### REQUIREMENT
Will you print the material below without altering a single character?

==== RECORDED INFORMATION ====

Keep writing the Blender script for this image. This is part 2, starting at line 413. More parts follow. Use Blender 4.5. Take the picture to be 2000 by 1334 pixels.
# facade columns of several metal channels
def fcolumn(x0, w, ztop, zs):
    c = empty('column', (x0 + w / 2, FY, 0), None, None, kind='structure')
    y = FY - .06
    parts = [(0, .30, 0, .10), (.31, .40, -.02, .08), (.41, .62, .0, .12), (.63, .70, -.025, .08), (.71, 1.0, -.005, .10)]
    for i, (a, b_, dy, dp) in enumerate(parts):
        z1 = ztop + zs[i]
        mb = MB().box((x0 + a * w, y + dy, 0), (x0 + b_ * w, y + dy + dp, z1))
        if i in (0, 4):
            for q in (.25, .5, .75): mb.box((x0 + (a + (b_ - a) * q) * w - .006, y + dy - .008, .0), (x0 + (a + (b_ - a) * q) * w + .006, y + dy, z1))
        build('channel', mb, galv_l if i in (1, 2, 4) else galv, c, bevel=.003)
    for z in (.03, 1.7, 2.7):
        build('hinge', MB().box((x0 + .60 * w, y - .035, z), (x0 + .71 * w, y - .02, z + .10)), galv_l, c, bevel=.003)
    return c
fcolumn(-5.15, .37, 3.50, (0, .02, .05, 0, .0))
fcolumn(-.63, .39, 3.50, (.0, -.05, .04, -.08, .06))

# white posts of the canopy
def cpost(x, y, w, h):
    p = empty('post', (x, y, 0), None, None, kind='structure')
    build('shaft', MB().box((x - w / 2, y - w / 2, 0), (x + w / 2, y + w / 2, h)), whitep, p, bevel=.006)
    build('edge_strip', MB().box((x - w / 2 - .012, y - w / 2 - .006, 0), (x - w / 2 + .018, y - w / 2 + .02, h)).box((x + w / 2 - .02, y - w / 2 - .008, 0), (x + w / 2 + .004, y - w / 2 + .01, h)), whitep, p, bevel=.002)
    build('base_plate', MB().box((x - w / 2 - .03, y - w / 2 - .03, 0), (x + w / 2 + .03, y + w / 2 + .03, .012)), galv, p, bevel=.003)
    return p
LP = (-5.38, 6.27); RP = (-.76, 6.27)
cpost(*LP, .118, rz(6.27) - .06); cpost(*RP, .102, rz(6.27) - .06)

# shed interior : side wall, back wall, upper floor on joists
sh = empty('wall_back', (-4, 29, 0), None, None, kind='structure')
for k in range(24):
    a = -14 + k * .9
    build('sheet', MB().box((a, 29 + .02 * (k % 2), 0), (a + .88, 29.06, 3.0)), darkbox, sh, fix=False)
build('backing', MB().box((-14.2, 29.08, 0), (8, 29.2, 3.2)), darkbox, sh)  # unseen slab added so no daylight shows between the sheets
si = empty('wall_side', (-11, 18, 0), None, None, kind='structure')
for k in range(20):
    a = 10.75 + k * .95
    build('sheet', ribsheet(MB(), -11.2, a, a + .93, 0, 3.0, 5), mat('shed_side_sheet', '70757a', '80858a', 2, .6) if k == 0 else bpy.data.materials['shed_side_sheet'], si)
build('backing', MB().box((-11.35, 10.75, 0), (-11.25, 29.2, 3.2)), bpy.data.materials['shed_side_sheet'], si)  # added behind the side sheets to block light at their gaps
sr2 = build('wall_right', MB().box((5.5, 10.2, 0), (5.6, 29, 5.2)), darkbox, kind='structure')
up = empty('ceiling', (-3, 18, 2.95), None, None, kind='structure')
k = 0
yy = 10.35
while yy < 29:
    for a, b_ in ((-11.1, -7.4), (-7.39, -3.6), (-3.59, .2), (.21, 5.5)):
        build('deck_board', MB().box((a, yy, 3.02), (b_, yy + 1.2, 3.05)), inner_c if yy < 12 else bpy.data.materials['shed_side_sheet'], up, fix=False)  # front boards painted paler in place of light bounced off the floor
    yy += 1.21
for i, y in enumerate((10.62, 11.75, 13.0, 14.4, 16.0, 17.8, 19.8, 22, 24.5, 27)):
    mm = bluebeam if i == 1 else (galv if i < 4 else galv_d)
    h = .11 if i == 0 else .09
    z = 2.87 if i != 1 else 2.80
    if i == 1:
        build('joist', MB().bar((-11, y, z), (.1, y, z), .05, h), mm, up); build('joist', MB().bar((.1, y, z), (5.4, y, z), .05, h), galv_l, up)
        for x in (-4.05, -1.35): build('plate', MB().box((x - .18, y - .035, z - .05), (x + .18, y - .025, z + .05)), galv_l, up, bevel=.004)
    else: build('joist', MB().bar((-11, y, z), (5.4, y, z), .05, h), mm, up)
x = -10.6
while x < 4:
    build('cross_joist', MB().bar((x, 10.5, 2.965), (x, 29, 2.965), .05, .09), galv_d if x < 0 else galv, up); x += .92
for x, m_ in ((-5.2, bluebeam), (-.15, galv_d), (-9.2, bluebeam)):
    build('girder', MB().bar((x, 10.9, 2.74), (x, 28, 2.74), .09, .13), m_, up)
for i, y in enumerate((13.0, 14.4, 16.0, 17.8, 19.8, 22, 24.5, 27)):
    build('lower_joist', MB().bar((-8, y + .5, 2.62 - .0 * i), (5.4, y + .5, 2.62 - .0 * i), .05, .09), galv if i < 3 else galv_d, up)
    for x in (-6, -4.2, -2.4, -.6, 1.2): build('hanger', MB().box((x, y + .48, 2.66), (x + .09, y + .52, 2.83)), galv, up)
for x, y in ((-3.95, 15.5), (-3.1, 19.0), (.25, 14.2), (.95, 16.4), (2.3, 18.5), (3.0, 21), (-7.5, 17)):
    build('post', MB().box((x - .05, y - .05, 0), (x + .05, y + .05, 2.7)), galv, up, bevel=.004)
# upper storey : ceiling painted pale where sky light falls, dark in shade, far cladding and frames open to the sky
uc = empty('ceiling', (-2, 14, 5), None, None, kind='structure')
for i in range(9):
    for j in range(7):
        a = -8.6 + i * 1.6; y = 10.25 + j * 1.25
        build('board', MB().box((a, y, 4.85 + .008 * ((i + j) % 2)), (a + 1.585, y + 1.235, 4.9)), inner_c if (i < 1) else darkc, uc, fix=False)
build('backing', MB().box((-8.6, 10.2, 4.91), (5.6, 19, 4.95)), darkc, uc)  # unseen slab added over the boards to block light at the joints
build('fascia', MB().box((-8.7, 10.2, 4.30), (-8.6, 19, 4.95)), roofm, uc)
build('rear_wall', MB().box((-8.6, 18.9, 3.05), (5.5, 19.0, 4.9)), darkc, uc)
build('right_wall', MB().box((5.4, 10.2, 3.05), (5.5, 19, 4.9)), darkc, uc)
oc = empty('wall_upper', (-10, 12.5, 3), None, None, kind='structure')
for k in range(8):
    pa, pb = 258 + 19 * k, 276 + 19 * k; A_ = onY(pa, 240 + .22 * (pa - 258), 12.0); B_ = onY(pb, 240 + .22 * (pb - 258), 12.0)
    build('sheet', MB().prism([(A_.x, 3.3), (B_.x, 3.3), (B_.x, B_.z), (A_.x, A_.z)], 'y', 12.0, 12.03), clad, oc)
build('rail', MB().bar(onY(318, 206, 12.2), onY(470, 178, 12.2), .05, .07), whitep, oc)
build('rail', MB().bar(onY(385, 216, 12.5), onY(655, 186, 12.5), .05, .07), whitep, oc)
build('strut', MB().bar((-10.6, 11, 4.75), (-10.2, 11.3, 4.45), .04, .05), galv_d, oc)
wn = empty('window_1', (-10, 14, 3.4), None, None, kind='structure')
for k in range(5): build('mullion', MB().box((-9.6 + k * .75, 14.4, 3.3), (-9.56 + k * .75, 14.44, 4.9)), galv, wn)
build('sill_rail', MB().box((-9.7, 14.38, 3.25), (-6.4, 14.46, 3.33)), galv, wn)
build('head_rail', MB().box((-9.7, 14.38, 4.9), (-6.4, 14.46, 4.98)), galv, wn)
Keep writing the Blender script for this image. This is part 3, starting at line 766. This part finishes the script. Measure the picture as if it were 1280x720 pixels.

====

### REPLY
Keep writing the Blender script for this image. This is part 2, starting at line 413. More parts follow. Use Blender 4.5. Take the picture to be 2000 by 1334 pixels.
# facade columns of several metal channels
def fcolumn(x0, w, ztop, zs):
    c = empty('column', (x0 + w / 2, FY, 0), None, None, kind='structure')
    y = FY - .06
    parts = [(0, .30, 0, .10), (.31, .40, -.02, .08), (.41, .62, .0, .12), (.63, .70, -.025, .08), (.71, 1.0, -.005, .10)]
    for i, (a, b_, dy, dp) in enumerate(parts):
        z1 = ztop + zs[i]
        mb = MB().box((x0 + a * w, y + dy, 0), (x0 + b_ * w, y + dy + dp, z1))
        if i in (0, 4):
            for q in (.25, .5, .75): mb.box((x0 + (a + (b_ - a) * q) * w - .006, y + dy - .008, .0), (x0 + (a + (b_ - a) * q) * w + .006, y + dy, z1))
        build('channel', mb, galv_l if i in (1, 2, 4) else galv, c, bevel=.003)
    for z in (.03, 1.7, 2.7):
        build('hinge', MB().box((x0 + .60 * w, y - .035, z), (x0 + .71 * w, y - .02, z + .10)), galv_l, c, bevel=.003)
    return c
fcolumn(-5.15, .37, 3.50, (0, .02, .05, 0, .0))
fcolumn(-.63, .39, 3.50, (.0, -.05, .04, -.08, .06))

# white posts of the canopy
def cpost(x, y, w, h):
    p = empty('post', (x, y, 0), None, None, kind='structure')
    build('shaft', MB().box((x - w / 2, y - w / 2, 0), (x + w / 2, y + w / 2, h)), whitep, p, bevel=.006)
    build('edge_strip', MB().box((x - w / 2 - .012, y - w / 2 - .006, 0), (x - w / 2 + .018, y - w / 2 + .02, h)).box((x + w / 2 - .02, y - w / 2 - .008, 0), (x + w / 2 + .004, y - w / 2 + .01, h)), whitep, p, bevel=.002)
    build('base_plate', MB().box((x - w / 2 - .03, y - w / 2 - .03, 0), (x + w / 2 + .03, y + w / 2 + .03, .012)), galv, p, bevel=.003)
    return p
LP = (-5.38, 6.27); RP = (-.76, 6.27)
cpost(*LP, .118, rz(6.27) - .06); cpost(*RP, .102, rz(6.27) - .06)

# shed interior : side wall, back wall, upper floor on joists
sh = empty('wall_back', (-4, 29, 0), None, None, kind='structure')
for k in range(24):
    a = -14 + k * .9
    build('sheet', MB().box((a, 29 + .02 * (k % 2), 0), (a + .88, 29.06, 3.0)), darkbox, sh, fix=False)
build('backing', MB().box((-14.2, 29.08, 0), (8, 29.2, 3.2)), darkbox, sh)  # unseen slab added so no daylight shows between the sheets
si = empty('wall_side', (-11, 18, 0), None, None, kind='structure')
for k in range(20):
    a = 10.75 + k * .95
    build('sheet', ribsheet(MB(), -11.2, a, a + .93, 0, 3.0, 5), mat('shed_side_sheet', '70757a', '80858a', 2, .6) if k == 0 else bpy.data.materials['shed_side_sheet'], si)
build('backing', MB().box((-11.35, 10.75, 0), (-11.25, 29.2, 3.2)), bpy.data.materials['shed_side_sheet'], si)  # added behind the side sheets to block light at their gaps
sr2 = build('wall_right', MB().box((5.5, 10.2, 0), (5.6, 29, 5.2)), darkbox, kind='structure')
up = empty('ceiling', (-3, 18, 2.95), None, None, kind='structure')
k = 0
yy = 10.35
while yy < 29:
    for a, b_ in ((-11.1, -7.4), (-7.39, -3.6), (-3.59, .2), (.21, 5.5)):
        build('deck_board', MB().box((a, yy, 3.02), (b_, yy + 1.2, 3.05)), inner_c if yy < 12 else bpy.data.materials['shed_side_sheet'], up, fix=False)  # front boards painted paler in place of light bounced off the floor
    yy += 1.21
for i, y in enumerate((10.62, 11.75, 13.0, 14.4, 16.0, 17.8, 19.8, 22, 24.5, 27)):
    mm = bluebeam if i == 1 else (galv if i < 4 else galv_d)
    h = .11 if i == 0 else .09
    z = 2.87 if i != 1 else 2.80
    if i == 1:
        build('joist', MB().bar((-11, y, z), (.1, y, z), .05, h), mm, up); build('joist', MB().bar((.1, y, z), (5.4, y, z), .05, h), galv_l, up)
        for x in (-4.05, -1.35): build('plate', MB().box((x - .18, y - .035, z - .05), (x + .18, y - .025, z + .05)), galv_l, up, bevel=.004)
    else: build('joist', MB().bar((-11, y, z), (5.4, y, z), .05, h), mm, up)
x = -10.6
while x < 4:
    build('cross_joist', MB().bar((x, 10.5, 2.965), (x, 29, 2.965), .05, .09), galv_d if x < 0 else galv, up); x += .92
for x, m_ in ((-5.2, bluebeam), (-.15, galv_d), (-9.2, bluebeam)):
    build('girder', MB().bar((x, 10.9, 2.74), (x, 28, 2.74), .09, .13), m_, up)
for i, y in enumerate((13.0, 14.4, 16.0, 17.8, 19.8, 22, 24.5, 27)):
    build('lower_joist', MB().bar((-8, y + .5, 2.62 - .0 * i), (5.4, y + .5, 2.62 - .0 * i), .05, .09), galv if i < 3 else galv_d, up)
    for x in (-6, -4.2, -2.4, -.6, 1.2): build('hanger', MB().box((x, y + .48, 2.66), (x + .09, y + .52, 2.83)), galv, up)
for x, y in ((-3.95, 15.5), (-3.1, 19.0), (.25, 14.2), (.95, 16.4), (2.3, 18.5), (3.0, 21), (-7.5, 17)):
    build('post', MB().box((x - .05, y - .05, 0), (x + .05, y + .05, 2.7)), galv, up, bevel=.004)
# upper storey : ceiling painted pale where sky light falls, dark in shade, far cladding and frames open to the sky
uc = empty('ceiling', (-2, 14, 5), None, None, kind='structure')
for i in range(9):
    for j in range(7):
        a = -8.6 + i * 1.6; y = 10.25 + j * 1.25
        build('board', MB().box((a, y, 4.85 + .008 * ((i + j) % 2)), (a + 1.585, y + 1.235, 4.9)), inner_c if (i < 1) else darkc, uc, fix=False)
build('backing', MB().box((-8.6, 10.2, 4.91), (5.6, 19, 4.95)), darkc, uc)  # unseen slab added over the boards to block light at the joints
build('fascia', MB().box((-8.7, 10.2, 4.30), (-8.6, 19, 4.95)), roofm, uc)
build('rear_wall', MB().box((-8.6, 18.9, 3.05), (5.5, 19.0, 4.9)), darkc, uc)
build('right_wall', MB().box((5.4, 10.2, 3.05), (5.5, 19, 4.9)), darkc, uc)
oc = empty('wall_upper', (-10, 12.5, 3), None, None, kind='structure')
for k in range(8):
    pa, pb = 258 + 19 * k, 276 + 19 * k; A_ = onY(pa, 240 + .22 * (pa - 258), 12.0); B_ = onY(pb, 240 + .22 * (pb - 258), 12.0)
    build('sheet', MB().prism([(A_.x, 3.3), (B_.x, 3.3), (B_.x, B_.z), (A_.x, A_.z)], 'y', 12.0, 12.03), clad, oc)
build('rail', MB().bar(onY(318, 206, 12.2), onY(470, 178, 12.2), .05, .07), whitep, oc)
build('rail', MB().bar(onY(385, 216, 12.5), onY(655, 186, 12.5), .05, .07), whitep, oc)
build('strut', MB().bar((-10.6, 11, 4.75), (-10.2, 11.3, 4.45), .04, .05), galv_d, oc)
wn = empty('window_1', (-10, 14, 3.4), None, None, kind='structure')
for k in range(5): build('mullion', MB().box((-9.6 + k * .75, 14.4, 3.3), (-9.56 + k * .75, 14.44, 4.9)), galv, wn)
build('sill_rail', MB().box((-9.7, 14.38, 3.25), (-6.4, 14.46, 3.33)), galv, wn)
build('head_rail', MB().box((-9.7, 14.38, 4.9), (-6.4, 14.46, 4.98)), galv, wn)
Keep writing the Blender script for this image. This is part 3, starting at line 766. This part finishes the script. Measure the picture as if it were 1280x720 pixels.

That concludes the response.